Democrats on a subcommittee of the House Energy and Commerce Committee grilled oil executives Wednesday over the disparities between oil and gas prices, while the committee’s Republican members framed high prices as a consequence of Biden administration energy policies.
Oversight and Investigations Subcommittee Chair Diana DeGette (D-Colo.) confronted the witnesses, who included executives from BP, Chevron, ExxonMobil, Devon Energy and Shell and Pioneer Natural Resources, directly asking them “Why is there a disconnect between the falling price of crude oil and the fact that the cost of gas is staying the same?”
In response, BP Chairman and President David Lawler cited the complicating factors along the supply chain that he said may delay any drop in oil prices being reflected in gas prices.

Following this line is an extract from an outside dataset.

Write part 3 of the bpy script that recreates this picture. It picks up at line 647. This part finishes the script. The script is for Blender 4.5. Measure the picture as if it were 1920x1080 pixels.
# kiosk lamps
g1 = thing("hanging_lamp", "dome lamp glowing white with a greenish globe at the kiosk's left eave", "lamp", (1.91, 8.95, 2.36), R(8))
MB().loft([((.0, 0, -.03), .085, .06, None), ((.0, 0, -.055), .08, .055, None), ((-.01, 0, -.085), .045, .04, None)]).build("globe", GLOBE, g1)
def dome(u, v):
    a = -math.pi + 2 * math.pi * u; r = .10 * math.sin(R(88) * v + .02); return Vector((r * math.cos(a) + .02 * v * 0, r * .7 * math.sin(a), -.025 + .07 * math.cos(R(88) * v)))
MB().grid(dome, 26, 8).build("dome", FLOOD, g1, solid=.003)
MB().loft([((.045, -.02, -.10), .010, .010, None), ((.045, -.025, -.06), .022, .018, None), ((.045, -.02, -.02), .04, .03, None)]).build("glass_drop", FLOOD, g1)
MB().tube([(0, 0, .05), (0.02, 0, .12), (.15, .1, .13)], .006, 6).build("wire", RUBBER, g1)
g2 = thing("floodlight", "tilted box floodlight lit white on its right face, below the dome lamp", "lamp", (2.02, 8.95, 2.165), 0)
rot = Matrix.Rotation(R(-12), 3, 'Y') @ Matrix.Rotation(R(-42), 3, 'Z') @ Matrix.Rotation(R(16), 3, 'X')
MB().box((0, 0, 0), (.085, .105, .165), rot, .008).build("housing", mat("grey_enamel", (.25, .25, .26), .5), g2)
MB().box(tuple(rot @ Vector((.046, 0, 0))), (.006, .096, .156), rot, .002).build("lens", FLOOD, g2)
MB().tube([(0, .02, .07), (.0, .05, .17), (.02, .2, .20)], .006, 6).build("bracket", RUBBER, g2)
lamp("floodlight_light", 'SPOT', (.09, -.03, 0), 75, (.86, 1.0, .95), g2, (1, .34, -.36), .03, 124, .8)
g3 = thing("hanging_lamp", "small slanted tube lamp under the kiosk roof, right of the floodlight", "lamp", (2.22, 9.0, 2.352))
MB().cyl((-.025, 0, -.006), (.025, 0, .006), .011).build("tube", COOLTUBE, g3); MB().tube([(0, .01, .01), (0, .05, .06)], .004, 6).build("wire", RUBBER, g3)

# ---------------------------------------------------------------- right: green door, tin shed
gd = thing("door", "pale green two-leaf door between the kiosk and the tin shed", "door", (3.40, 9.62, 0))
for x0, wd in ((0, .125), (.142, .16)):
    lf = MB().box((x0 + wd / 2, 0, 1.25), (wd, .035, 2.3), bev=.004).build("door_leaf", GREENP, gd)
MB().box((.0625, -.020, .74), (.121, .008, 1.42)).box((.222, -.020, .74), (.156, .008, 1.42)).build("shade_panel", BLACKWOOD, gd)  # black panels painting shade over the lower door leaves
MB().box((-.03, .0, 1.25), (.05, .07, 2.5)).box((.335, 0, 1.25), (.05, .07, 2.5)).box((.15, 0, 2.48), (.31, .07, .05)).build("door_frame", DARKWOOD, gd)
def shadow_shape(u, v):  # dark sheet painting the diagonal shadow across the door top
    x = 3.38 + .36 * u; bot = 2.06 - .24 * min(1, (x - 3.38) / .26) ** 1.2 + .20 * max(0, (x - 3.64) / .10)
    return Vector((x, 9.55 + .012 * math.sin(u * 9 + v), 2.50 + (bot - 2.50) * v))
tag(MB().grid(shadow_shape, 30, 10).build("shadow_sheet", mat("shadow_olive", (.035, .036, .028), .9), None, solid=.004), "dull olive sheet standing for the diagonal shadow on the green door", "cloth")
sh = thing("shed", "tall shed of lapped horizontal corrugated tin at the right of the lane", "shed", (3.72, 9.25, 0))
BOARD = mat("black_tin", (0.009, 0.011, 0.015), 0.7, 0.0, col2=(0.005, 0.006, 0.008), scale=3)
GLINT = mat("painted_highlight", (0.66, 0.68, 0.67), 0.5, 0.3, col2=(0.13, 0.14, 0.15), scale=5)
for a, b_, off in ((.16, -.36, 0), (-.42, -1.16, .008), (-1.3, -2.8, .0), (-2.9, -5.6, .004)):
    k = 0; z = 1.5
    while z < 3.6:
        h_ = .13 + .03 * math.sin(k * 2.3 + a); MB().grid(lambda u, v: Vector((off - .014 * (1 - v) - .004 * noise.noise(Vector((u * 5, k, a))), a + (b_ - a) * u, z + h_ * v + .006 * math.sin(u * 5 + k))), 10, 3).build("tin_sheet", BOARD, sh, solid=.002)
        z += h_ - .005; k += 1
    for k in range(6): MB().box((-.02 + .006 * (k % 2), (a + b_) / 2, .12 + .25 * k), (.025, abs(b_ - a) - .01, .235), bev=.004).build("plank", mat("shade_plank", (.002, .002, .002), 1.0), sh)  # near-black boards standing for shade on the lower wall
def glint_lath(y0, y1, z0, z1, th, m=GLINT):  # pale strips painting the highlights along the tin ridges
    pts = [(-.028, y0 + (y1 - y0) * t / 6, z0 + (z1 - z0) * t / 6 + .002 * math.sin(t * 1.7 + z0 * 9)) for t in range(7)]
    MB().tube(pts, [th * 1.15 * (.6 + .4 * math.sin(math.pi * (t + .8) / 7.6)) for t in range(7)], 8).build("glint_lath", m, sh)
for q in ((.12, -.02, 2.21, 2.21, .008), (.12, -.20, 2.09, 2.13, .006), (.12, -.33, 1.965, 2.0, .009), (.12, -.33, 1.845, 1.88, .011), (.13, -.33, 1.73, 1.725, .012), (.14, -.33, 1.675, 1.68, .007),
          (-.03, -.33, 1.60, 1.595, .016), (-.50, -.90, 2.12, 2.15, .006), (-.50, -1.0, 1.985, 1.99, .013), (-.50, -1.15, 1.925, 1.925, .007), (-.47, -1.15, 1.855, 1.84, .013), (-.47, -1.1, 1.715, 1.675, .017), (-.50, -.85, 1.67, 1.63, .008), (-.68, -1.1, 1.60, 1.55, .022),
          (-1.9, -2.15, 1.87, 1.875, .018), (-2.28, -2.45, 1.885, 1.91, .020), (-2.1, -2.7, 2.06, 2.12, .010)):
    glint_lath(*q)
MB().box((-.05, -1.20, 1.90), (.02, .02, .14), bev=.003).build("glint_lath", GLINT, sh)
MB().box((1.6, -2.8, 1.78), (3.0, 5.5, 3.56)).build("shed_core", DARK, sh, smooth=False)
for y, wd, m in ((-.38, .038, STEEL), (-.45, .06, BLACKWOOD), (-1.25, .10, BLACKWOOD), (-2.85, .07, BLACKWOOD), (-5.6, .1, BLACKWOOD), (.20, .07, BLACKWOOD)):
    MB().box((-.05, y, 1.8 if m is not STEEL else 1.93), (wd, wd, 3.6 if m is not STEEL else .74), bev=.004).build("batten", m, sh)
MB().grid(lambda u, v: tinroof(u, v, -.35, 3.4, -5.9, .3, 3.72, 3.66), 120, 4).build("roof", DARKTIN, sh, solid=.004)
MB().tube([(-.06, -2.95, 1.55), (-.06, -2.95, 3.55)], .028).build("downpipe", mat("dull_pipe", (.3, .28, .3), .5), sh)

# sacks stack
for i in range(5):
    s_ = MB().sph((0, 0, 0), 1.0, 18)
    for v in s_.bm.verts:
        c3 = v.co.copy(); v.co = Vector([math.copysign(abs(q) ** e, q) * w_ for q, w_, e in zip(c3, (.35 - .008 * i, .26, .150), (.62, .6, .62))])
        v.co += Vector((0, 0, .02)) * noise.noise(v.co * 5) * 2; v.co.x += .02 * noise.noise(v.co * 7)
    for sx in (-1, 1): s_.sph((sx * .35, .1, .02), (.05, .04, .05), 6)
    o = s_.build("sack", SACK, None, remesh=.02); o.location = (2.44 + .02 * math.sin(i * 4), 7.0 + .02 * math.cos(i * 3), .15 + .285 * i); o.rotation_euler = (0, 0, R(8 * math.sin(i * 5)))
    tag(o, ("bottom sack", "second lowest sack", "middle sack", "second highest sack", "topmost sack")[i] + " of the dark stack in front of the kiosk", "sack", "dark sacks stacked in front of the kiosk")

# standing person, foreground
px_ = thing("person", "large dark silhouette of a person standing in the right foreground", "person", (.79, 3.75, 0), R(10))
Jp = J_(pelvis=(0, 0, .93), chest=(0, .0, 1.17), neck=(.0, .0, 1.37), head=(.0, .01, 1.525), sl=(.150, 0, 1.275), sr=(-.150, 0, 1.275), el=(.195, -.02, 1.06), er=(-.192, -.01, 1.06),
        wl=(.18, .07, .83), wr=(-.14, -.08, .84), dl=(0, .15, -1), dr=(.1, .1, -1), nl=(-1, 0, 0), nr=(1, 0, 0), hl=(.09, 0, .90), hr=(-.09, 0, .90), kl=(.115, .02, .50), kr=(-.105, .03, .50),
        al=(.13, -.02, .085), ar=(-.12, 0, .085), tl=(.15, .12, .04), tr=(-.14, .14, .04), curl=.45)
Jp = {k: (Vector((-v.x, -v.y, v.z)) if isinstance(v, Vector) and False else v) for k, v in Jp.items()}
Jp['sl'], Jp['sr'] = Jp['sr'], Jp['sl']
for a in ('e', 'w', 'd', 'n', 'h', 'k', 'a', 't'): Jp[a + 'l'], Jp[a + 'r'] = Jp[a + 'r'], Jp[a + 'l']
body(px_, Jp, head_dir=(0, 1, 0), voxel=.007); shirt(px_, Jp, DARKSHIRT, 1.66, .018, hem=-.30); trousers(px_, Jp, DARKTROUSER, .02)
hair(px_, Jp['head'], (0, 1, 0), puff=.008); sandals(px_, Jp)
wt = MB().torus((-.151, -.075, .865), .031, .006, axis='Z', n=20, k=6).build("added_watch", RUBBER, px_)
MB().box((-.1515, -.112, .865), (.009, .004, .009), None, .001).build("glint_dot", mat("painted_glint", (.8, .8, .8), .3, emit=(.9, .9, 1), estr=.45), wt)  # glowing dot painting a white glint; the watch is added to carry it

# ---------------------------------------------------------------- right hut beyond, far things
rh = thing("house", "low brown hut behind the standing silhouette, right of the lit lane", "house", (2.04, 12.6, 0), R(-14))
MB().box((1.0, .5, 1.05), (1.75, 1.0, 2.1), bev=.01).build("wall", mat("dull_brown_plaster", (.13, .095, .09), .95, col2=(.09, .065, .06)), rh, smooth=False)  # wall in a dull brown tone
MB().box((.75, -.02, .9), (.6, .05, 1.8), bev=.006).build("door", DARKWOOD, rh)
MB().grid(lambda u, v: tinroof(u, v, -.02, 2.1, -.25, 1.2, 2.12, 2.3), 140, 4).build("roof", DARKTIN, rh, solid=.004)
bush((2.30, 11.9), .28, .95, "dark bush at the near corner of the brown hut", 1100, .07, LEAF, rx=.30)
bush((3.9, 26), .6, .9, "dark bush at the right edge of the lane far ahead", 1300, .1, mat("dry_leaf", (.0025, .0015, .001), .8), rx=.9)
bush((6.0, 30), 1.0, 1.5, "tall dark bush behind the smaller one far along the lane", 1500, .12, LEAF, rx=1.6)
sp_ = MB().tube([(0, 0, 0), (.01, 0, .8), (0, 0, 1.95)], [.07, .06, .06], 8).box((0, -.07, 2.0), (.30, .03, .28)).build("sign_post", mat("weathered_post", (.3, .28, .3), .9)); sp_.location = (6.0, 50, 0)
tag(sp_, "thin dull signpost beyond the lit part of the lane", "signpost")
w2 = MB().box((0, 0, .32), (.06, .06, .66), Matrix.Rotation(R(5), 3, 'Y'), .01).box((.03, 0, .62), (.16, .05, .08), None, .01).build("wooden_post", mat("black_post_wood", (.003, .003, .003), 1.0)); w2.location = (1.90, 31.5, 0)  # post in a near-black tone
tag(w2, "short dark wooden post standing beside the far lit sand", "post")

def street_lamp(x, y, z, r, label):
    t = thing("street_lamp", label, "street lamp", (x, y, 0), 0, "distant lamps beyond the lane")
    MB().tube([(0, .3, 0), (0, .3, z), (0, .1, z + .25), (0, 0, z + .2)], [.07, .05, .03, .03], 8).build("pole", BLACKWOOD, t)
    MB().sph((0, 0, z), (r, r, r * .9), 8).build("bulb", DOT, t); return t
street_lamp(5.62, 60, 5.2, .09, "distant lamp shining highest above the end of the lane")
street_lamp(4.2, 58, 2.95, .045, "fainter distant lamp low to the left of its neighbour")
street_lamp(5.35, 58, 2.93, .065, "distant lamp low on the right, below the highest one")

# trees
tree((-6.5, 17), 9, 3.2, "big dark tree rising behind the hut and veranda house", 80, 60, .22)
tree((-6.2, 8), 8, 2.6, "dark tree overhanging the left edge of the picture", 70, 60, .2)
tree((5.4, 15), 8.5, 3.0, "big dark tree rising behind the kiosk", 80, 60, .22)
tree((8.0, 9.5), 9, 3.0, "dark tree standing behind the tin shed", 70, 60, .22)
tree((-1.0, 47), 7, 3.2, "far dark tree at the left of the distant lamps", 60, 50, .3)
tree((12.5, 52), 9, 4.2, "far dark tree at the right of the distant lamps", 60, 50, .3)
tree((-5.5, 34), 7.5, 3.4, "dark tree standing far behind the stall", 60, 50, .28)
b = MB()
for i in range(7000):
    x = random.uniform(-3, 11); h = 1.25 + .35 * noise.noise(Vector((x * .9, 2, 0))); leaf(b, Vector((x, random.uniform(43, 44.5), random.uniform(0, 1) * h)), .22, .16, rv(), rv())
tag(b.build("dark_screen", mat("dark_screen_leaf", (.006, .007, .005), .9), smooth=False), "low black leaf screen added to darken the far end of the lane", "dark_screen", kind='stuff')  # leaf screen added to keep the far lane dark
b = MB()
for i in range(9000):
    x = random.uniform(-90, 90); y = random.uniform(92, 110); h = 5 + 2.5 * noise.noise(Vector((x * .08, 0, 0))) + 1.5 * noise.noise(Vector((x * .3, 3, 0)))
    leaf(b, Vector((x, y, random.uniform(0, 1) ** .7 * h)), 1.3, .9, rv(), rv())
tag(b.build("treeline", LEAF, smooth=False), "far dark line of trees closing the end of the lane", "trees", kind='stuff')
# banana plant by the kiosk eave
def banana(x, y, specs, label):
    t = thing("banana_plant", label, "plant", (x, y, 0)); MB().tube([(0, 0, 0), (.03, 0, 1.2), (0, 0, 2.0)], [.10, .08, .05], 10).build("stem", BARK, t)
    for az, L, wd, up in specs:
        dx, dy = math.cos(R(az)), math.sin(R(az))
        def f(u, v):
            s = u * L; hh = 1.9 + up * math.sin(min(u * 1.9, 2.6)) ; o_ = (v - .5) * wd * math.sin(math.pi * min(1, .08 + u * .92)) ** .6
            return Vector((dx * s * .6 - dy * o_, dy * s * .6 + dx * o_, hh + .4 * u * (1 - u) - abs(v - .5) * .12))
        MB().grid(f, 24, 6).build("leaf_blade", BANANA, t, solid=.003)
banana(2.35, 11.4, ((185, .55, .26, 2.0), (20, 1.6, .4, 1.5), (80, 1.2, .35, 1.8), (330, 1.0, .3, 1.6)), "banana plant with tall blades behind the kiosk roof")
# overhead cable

Democrats on the panel repeatedly emphasized the record profits the oil industry reported in 2021. Energy and Commerce Committee Chair Frank Pallone Jr. (D-N.J.) asked each witness for their profits in the previous year as well as whether they would commit to “doing whatever it takes, including increase production and reducing dividends and buybacks, to help American consumers.”
While the witnesses generally committed to increasing production, they were noncommittal or outright declined to say they would reduce buybacks.
Rep. Paul Tonko (D-N.Y.) noted that domestic U.S. oil production has increased since President Biden took office by about 2 billion barrels a day, while Rep. Ann Kuster (D-N.H.) lambasted the executives for referring back to the financial hardships of 2020.
“One bad year does not excuse the practice of ripping off consumers,” she said.
The witnesses largely defended their business practices, denying under oath that they had artificially increased prices to profit from the Ukraine conflict when questioned by Rep. Morgan Griffith (R-Va.), the ranking member of the oversight and investigations subcommittee.
Pioneer CEO Scott Sheffield said the company’s production was constrained because “we can’t get people back” to work on oil extraction in the Permian Basin.
Griffith repeatedly pressed the witnesses on whether the Biden administration’s budget request mentioning an end to fossil fuel subsidies discouraged production. The witnesses were largely noncommittal except for BP CEO Darren Woods, who said it could have had a “chilling effect.”
Rep. Cathy McMorris Rodgers (R-Wash.), the Energy and Commerce ranking member, dismissed the hearing as “purely political.” She said gas prices were on the rise before the invasion of Ukraine and the spike was “not the result … of companies suddenly deciding to make money in 2022.”
Although a confluence of factors contribute to gas prices, congressional Democrats have targeted the oil industry as the cause ahead of a fraught midterm election season.
Democratic lawmakers introduced a bill last week that would tax the industry’s windfall profits, and Rep. Katie Porter (D-Calif.), a member of the House Oversight Committee, said it would be “entirely appropriate” for that panel to question oil executives as well.